A Syrian soldier monitors the Syrian-Lebanese border from his outpost in the village of Arida
A Syrian soldier monitors the Syrian-Lebanese border from his outpost in the village of Arida, May 2011. The Syrian opposition has urged authorities in neighbouring Lebanon to act over reports that more than a dozen of their members in that country have been kidnapped. © Joseph Eid - AFP
A Syrian soldier monitors the Syrian-Lebanese border from his outpost in the village of Arida
AFP
Last updated: November 9, 2011

Syrian opposition asks Lebanon to act on kidnap reports

The Syrian opposition has urged authorities in neighbouring Lebanon to act over reports that more than a dozen of their members in that country have been kidnapped.

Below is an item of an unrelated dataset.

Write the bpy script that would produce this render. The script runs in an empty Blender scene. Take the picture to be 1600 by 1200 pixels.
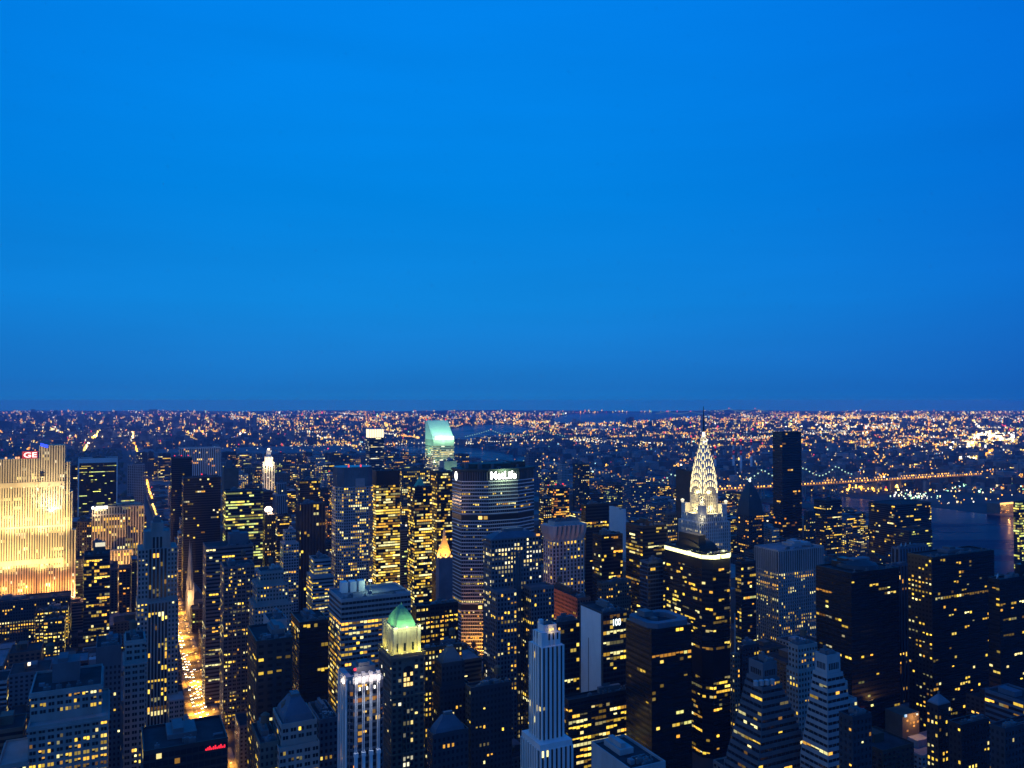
import bpy, math, random
from math import radians, sin, cos, tan, pi, sqrt, atan2

S = bpy.context.scene
COL = S.collection

# ------------------------------------------------------------------ camera
H = 320.0                     # observation deck height
FPX = 1285.0                  # focal length in photograph pixels (1600 wide)
YE = 627.0                    # eye level in the photograph
TH = math.atan((YE - 600.0) / FPX)
cam_d = bpy.data.cameras.new('camera')
cam = bpy.data.objects.new('camera', cam_d)
COL.objects.link(cam)
cam.location = (0, 0, H)
cam.rotation_euler = (pi / 2 + TH, 0, 0)
cam_d.sensor_width = 36.0
cam_d.lens = FPX / 1600 * 36
cam_d.clip_start = 1.0
cam_d.clip_end = 200000.0
S.camera = cam

# ------------------------------------------------------------------ render
S.view_settings.view_transform = 'Standard'
S.view_settings.look = 'None'
S.view_settings.exposure = 0.0
S.view_settings.gamma = 1.0
S.render.engine = 'CYCLES'
cy = S.cycles
cy.use_denoising = True
try:
    cy.denoiser = 'OPENIMAGEDENOISE'
    cy.denoising_input_passes = 'RGB_ALBEDO_NORMAL'
except Exception:
    pass
cy.max_bounces = 4
cy.diffuse_bounces = 2
cy.glossy_bounces = 3
cy.volume_bounces = 2
cy.sample_clamp_indirect = 4.0
cy.use_light_tree = True

# ------------------------------------------------------------------ sky (dusk)
SUN_EL, SUN_AZ = radians(3.0), radians(225.0)      # the last light, behind and to the left (clockwise from +Y)
W = bpy.data.worlds.new('World')
S.world = W
W.use_nodes = True
nt = W.node_tree
nt.nodes.clear()
def N(t, **k):
    n = nt.nodes.new(t)
    for a, b in k.items():
        setattr(n, a, b)
    return n
LK = nt.links.new
tc = N('ShaderNodeTexCoord')
sep = N('ShaderNodeSeparateXYZ')
LK(tc.outputs['Generated'], sep.inputs[0])
ramp = N('ShaderNodeValToRGB')
LK(sep.outputs['Z'], ramp.inputs[0])
els = ramp.color_ramp.elements
stops = [(0.0, (.010, .250, .60)), (.003, (.010, .180, .54)), (.015, (.0100, .166, .53)), (.052, (.0085, .200, .63)), (.117, (.004, .236, .725)),
         (.24, (.0, .233, .775)), (.43, (.0, .226, .835)), (1.0, (.0, .11, .58))]
while len(els) < len(stops):
    els.new(.5)
for e, (p, c) in zip(els, stops):
    e.position = p
    e.color = (*c, 1)
xx = N('ShaderNodeMath', operation='MULTIPLY')
LK(sep.outputs['X'], xx.inputs[0]); LK(sep.outputs['X'], xx.inputs[1])
xm = N('ShaderNodeMath', operation='MINIMUM')
xm.inputs[1].default_value = .30
LK(xx.outputs[0], xm.inputs[0])
def across(lin, quad):  # sideways falloff of the sky, with the lens vignette put into its colour
    a = N('ShaderNodeMath', operation='MULTIPLY_ADD')
    a.inputs[1].default_value = lin
    a.inputs[2].default_value = 1.0
    LK(sep.outputs['X'], a.inputs[0])
    b = N('ShaderNodeMath', operation='MULTIPLY_ADD')
    b.inputs[1].default_value = quad
    LK(xm.outputs[0], b.inputs[0]); LK(a.outputs[0], b.inputs[2])
    return b
mx, mx2 = across(-.217, -.73), across(-.077, -.34)
cmb = N('ShaderNodeCombineXYZ')
LK(mx.outputs[0], cmb.inputs[0]); LK(mx.outputs[0], cmb.inputs[1]); LK(mx2.outputs[0], cmb.inputs[2])
mulc = N('ShaderNodeVectorMath', operation='MULTIPLY')
LK(ramp.outputs[0], mulc.inputs[0])
LK(cmb.outputs[0], mulc.inputs[1])
sky = N('ShaderNodeTexSky')
sky.sky_type = 'NISHITA'
sky.sun_disc = False
sky.sun_elevation = SUN_EL
sky.sun_rotation = SUN_AZ
skm = N('ShaderNodeVectorMath', operation='SCALE')
LK(sky.outputs[0], skm.inputs[0])
skm.inputs['Scale'].default_value = 0.0005
addc = N('ShaderNodeVectorMath', operation='ADD')
LK(mulc.outputs[0], addc.inputs[0])
LK(skm.outputs[0], addc.inputs[1])
bg = N('ShaderNodeBackground')
# faint uneven layers of evening haze in the sky
smap = N('ShaderNodeMapping'); smap.inputs['Scale'].default_value = (1.2, 1.2, 9.0)
LK(tc.outputs['Generated'], smap.inputs[0])
sno = N('ShaderNodeTexNoise'); sno.inputs['Scale'].default_value = 2.2; sno.inputs['Detail'].default_value = 4
LK(smap.outputs[0], sno.inputs[0])
sma = N('ShaderNodeMapRange'); sma.inputs[1].default_value = .3; sma.inputs[2].default_value = .7; sma.inputs[3].default_value = .965; sma.inputs[4].default_value = 1.035
LK(sno.outputs[0], sma.inputs[0])
shz = N('ShaderNodeVectorMath', operation='SCALE')
LK(addc.outputs[0], shz.inputs[0]); LK(sma.outputs[0], shz.inputs['Scale'])
bg.inputs['Strength'].default_value = 1.0
LK(shz.outputs[0], bg.inputs['Color'])
wo = N('ShaderNodeOutputWorld')
LK(bg.outputs[0], wo.inputs['Surface'])

sun_d = bpy.data.lights.new('sun', 'SUN')
sun = bpy.data.objects.new('sun', sun_d)
COL.objects.link(sun)
sun_d.energy = 0.17
sun_d.angle = radians(40)
sun_d.color = (1.0, .86, .76)
sun_el = radians(14)
# direction the light travels
import mathutils
dv = mathutils.Vector((-sin(SUN_AZ) * cos(sun_el), -cos(SUN_AZ) * cos(sun_el), -sin(sun_el)))
sun.rotation_euler = dv.to_track_quat('-Z', 'Y').to_euler()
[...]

"The executive board of the Syrian National Council has expressed its concern in a letter sent to Prime Minister Najib Mikati in light of reports by rights groups that 13 Syrian nationals have been kidnapped," the opposition group said in a statement late on Tuesday in Beirut.

It said that among those kidnapped was Shebli al-Aysami, 86, who was last seen in Lebanon in May.

"The Council if very worried that opposition members are being handed over to the Syrian security services and as such risk death," the statement said.

It urged the Lebanese government, whose cabinet is dominated by the Syrian-backed Hezbollah and its allies, to take all necessary measures to prevent what it called any further kidnappings and to free those still in its custody.

"Lebanon must not allow the Syrian regime to use its territory for acts of terror and repression against opposition members and must ensure the country remains a safe haven for freedom of expression," the statement said.

Lebanon's police chief last month told a parliamentary committee that he had collected evidence pointing to the involvement of the Syrian embassy in Aysami's disappearance.

Mikati last week acknowledged that opposition figures from neighbouring Syria had been kidnapped in Lebanon, but he downplayed the abductions as isolated incidents.

Aysami is a co-founder of Syria's ruling Baath party but fled his native Syria in 1966 over political differences with the group. He was last seen in the eastern Lebanese region of Aley.

Three Syrian brothers also went missing in March after one of them was seen in Beirut distributing tracts for a demonstration against the regime in Damascus.

According to Lebanese authorities, some 5,000 Syrians have sought refuge in Lebanon since the outbreak of the revolt in Syria last March.